The set up and subsequent action in the dollar Wednesday was perfectly paralleled to the fundamental significance of the ISMs factory report. Expected to print a neutral 50.0 read, any lean from the typically top market-moving indicator could have turned potential energy into a momentous run quickly. Looking to the majors, this is exactly what happened.
From an overnight perch at a four week high 1.3295, the EURUSD went on a two-leg drop totaling 145 points. At its own range high, the GBPUSD completely erased Tuesdays rally with a massive 270-point drop before a bottom was found around 1.9485. Prior to the New York session, the swissie-denominated pair was making a modest advance, but the full dollar swing helped earn the pair nearly 170 points through the early afternoon. Finally, the consolidation in the USDJPY turned to a breakout when the broad dollar bids advanced the pair nearly 100 points to 119.70, only arms length away from big resistance.
Yesterdays dollar action proved the currency market can move in the absence of major fundamental releases, but todays retort demonstrates a move headed by data more often than not holds the greater potential. Coming back to life, the economic calendar was loaded with more than one economic release this morning. First to hit the ticker, the weekly MBA application figure came in with the first positive number in three weeks, lining itself up with the favorable turn in Novembers sales data. The other housing-related report, Novembers construction spending, was also doing its part to brighten the outlook for the hard-hit sector. Though spending contracted for the third consecutive month, the smaller than expected dip and big upward revision to October was still notching a tick in the bulls column. Initially, the 1.0 percent plunge in October represented the biggest drop in over five years, but the adjusted 0.3 percent slip was well within normal bounds.
After the minor indicators were digested, the market focused on the days more imperative statistics. One of these reports was the ADPs private employment change for December. Many economists believe the young, proprietary report has one of the best correlations to the markets favorite market mover; the NFPs. This would suggest the 40,000 person layoff last month, the first negative number since April of 2003, was setting the governments report up for an equally disappointing read. Whats more, the smaller Hudson Employment Index had also revealed marked its own decline around the same time this morning. However, the market is likely to remain cautious regarding the predictive power of the ADP number. This is because, though the past few months have seen smaller gaps between the ADP and NFPs, much of it may be attributed to the stabilization in monthly employment figures. With this air of prudence in mind, speculators will now turn to the employment component of the ISM services figure to further solidify the markets official consensus.

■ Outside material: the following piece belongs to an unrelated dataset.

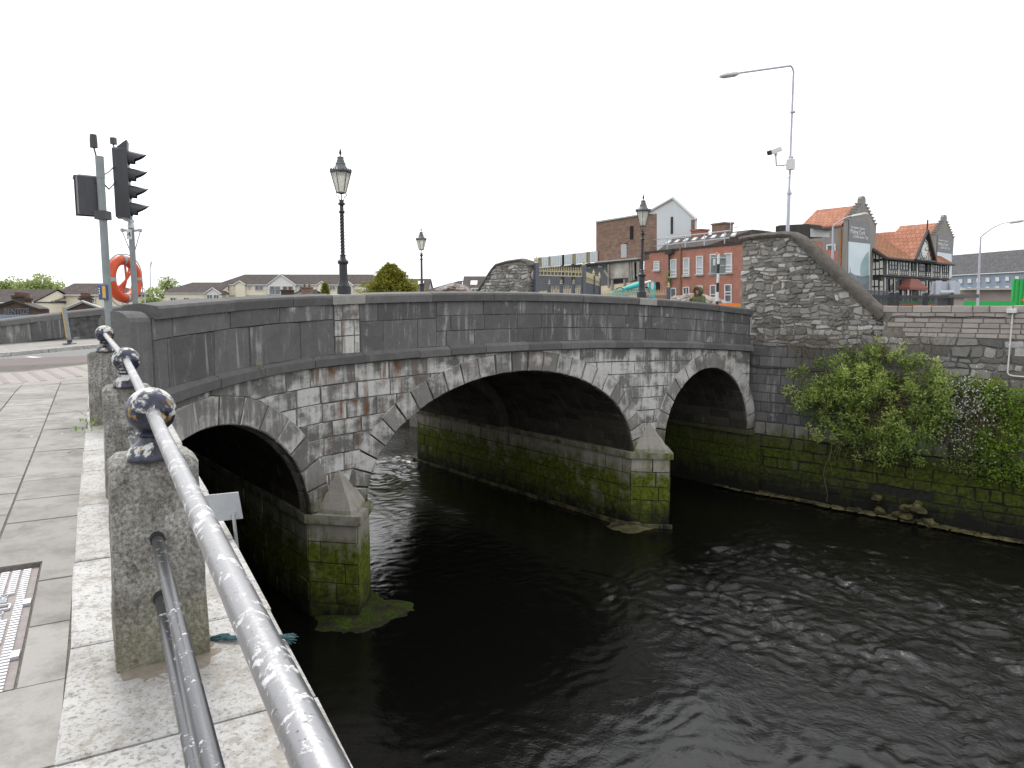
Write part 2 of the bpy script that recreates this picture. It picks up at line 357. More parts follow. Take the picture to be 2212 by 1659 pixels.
def mossm(name, a, b_, sc=14, bump=1.0):
    t = NT(name); w = t.ob; f = t.noise(w, sc, 7, .7)
    c = t.mix(t.step(f, .35, .65), a, b_); c = t.mix(t.step(t.noise(w, 2.5, 5), .45, .6), c, (.03,.028,.02))
    return t.out(c, .9, 0, t.bump(f, bump, .05), Specular_IOR_Level=.15)
M['moss'] = mossm('wet_moss', (.015,.02,.005), (.07,.1,.014))
M['silt'] = mossm('mossy_ledge_stone', (.05,.045,.02), (.2,.18,.08), 5)
M['iron'] = simple('black_iron_paint', (.028,.03,.036), (.016,.017,.02), .42, sc=14, bump=.2)
M['bluegrey_iron'] = simple('blue_grey_iron_paint', (.1,.115,.15), (.075,.085,.11), .5, sc=10)
M['gilt'] = simple('faded_gold_paint', (.52,.47,.28), (.4,.35,.2), .55, sc=20)
M['leadcap'] = simple('weathered_copper_lantern_metal', (.16,.17,.17), (.09,.095,.1), .55, .3, sc=12)
M['steel'] = simple('galvanised_steel', (.5,.52,.54), (.42,.44,.46), .45, .5, sc=9)
M['steelpole'] = simple('grey_painted_steel', (.26,.29,.29), (.21,.235,.235), .5, sc=7)
M['lamppole'] = simple('pale_galvanised_steel', (.5,.52,.58), (.42,.44,.5), .5, .2, sc=7)
M['signal'] = simple('black_signal_plastic', (.06,.062,.068), (.045,.046,.05), .5, sc=12, streak=1)
M['white'] = simple('white_paint', (.74,.74,.73), (.64,.64,.62), .6, sc=6)
M['offwhite'] = simple('dirty_white_enamel', (.6,.6,.59), (.45,.45,.44), .5, sc=14)
M['black'] = simple('black_paint', (.02,.02,.022), (.014,.014,.015), .5)
M['orange'] = simple('orange_buoy_plastic', (.72,.1,.03), (.6,.08,.025), .5, sc=5)
M['band'] = simple('grey_reflective_band', (.42,.43,.45), (.36,.37,.38), .35)
M['rope'] = simple('grey_white_rope', (.5,.49,.46), (.35,.34,.31), .9, sc=40)
M['teal_rope'] = simple('frayed_teal_rope', (.07,.14,.15), (.04,.08,.09), .9, sc=40)
M['blue'] = simple('blue_plastic', (.04,.1,.28), (.03,.08,.22), .4)
M['yellow'] = simple('yellow_panel', (.75,.42,.05), (.65,.36,.04), .5)
M['teal'] = simple('turquoise_machine_paint', (.07,.55,.55), (.05,.45,.46), .45, sc=3)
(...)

In retrospect, the foreboding ADP print offered only modest influence on dollar as the masses were too intently focused on the later release of the ISM manufacturing survey. After falling into contractionary territory for the first time in over three-and-a-half years last month, the stumbling factory sector quickly became a focal point for bears. Furthermore, with the official consensus set exactly at the pivotal 50 level, a strong dollar move was inevitable. Subsequently, when the headline figure came in at 51.4, a wave of dollar bids was triggered. From the component numbers, production and new orders both picked up while an improvement in the employment sub-gauge was adding its own level of interest. Conversely, the inflation monitor fell back below its own 50.0 level to pull the cooling inflationary trend back into perspective.
Though global equity markets were broadly mixed Tuesday morning, US benchmark indices were quick to put in for their own New Year rally. In the opening hours of trade on Wednesday, all three indices surged; but swift retracements quickly swept the legs out of the fledgling move. The Dow was the only gainer by the afternoon with a 0.2 percent advance to 12,484.21. Both the S&P 500 and NASDAQ Composite were off 0.1 perecnt to 1,416.74 and 2,414.52 respectively. From the list of market movers, blue chip Wal-Mart Stores moved on the previously reported rebound in December sales leading shares 3.0 percent or $1.37 higher to $47.55. Elsewhere, Home Depot CEO Robert Nardelli stepped down with a sizable severance package, yet his exit still prompted a 3.3 percent or $1.34 advance to $41.50.
Decoupling from its correlation to the dollar, treasury yields were relatively unresponsive to todays better than expected ISM indicator. The T-note was 1/32nd higher to 99-19 by 18:00 GMT, with its yield unchanged at 4.676. At the same time, the thirty-year bond was pushing only 2/32nds ahead at 95-19 while its own yield held at 4.781.